If you see glue sticks and glue bottles on your list, it is because different type of glue are better for different activities.  Glue sticks work best when you are gluing paper to paper and want it to dry quickly.  These are usually used in journals and composition books.  If you are gluing a heavy paper or another material, it won’t stay together using a glue stick.

 

Why do I need a specific folder color or type of folder? 

The teacher asks for a specific color usually so that your child can keep up with it and get to class with the correct supplies easily.  For instance, if your child has five different folders, it is easier for them to look for the red folder when going to math, the blue folder when going to reading, etc.  This is not something you will see often once your child gets older.  We are trying to train them to do this on their own in the lower grades. Our lives are so much easier when we can say to an entire class, “Don’t forget to get your red folder.”  You would think that a child could remember which one is their math folder, right?  Wrong.  Sometimes they are still struggling in May.   Is it the end of the world if you can’t find the right color?  Probably not, but it really helps if it is.

Plastic vs Paper

Yes, we know the paper folders are cheaper.  We also know your child is going to tear it in only a few weeks. A plastic folder will last at least half a year, sometimes longer with care.

Brads and Pockets

If your child’s teacher asks for these, please take the time to open the folder up and check it before you buy it. If the teacher asks for brads, it is because they need your child to put something there.  Same thing with pockets.  If you buy the wrong folder, the teacher ends up buying the right one so that your child can stay organized.

Why am I buying household supplies? 

I know it may seem irritating to buy disinfectant wipes, plastic baggies, and paper bags. If you simply can’t afford to buy everything on the school supply list, this is the place to cut.  We need them, and we use them, but we would rather you buy the right pencils and folders.  Maybe even offer to send them later in the year when you have a little more cash.  We will run out and be so happy to see refills.

I think the disinfectant wipes don’t really need explanation, but I will add a quick line.  Your teacher wants to keep your child healthy.  Period. I guarantee you it is not to clean our bathrooms at home.

Plastic baggies are used for so many things it is hard to list them all:

Teeth ( So, so many teeth)

Cards (flashcards, cards to study for a test, games)

Broken jewelry and hair accessories ( This happens in my room at least once a week.  I’m serious.)

Science experiments

Organizing class supplies and materials

Class snacks

Paper bags are usually used to make little books, hands-on activities for journals, and party bags.

Why do I have to buy two sets of crayons, markers, map pencils, etc?
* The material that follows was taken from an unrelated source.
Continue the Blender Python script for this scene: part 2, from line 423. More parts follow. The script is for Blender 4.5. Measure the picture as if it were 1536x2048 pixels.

Remember that your teacher has already done the math about how much is needed each week.  This usually means that your child will use one set for the first half of the year and another set later on.  Parents sometimes assume that these extra sets are for students who don’t bring supplies.  This is seldom the case.  Even if your teacher has a supply sharing system set up where the supplies go in a common tub, the number of supplies is usually determined by how much the teacher estimates EACH individual child will need.  Those not purchased by the parents are purchased by us as the year progresses.

I am sure there are many other supplies on your child’s list this year that I didn’t explain.  Hopefully you now see that your teacher has a good reason for asking for it.  If you are not sure about why something is on the list, just ask.  Most likely, they will be happy to explain.

Most of us are parents too, so we totally understand how hard it is to scrounge enough cash to buy so much at one fell swoop.  If you are struggling with supplies, there is no shame in just sending what you can, when you can.  We have been there too, and we will love your little babies whether they have two packs of crayons or none.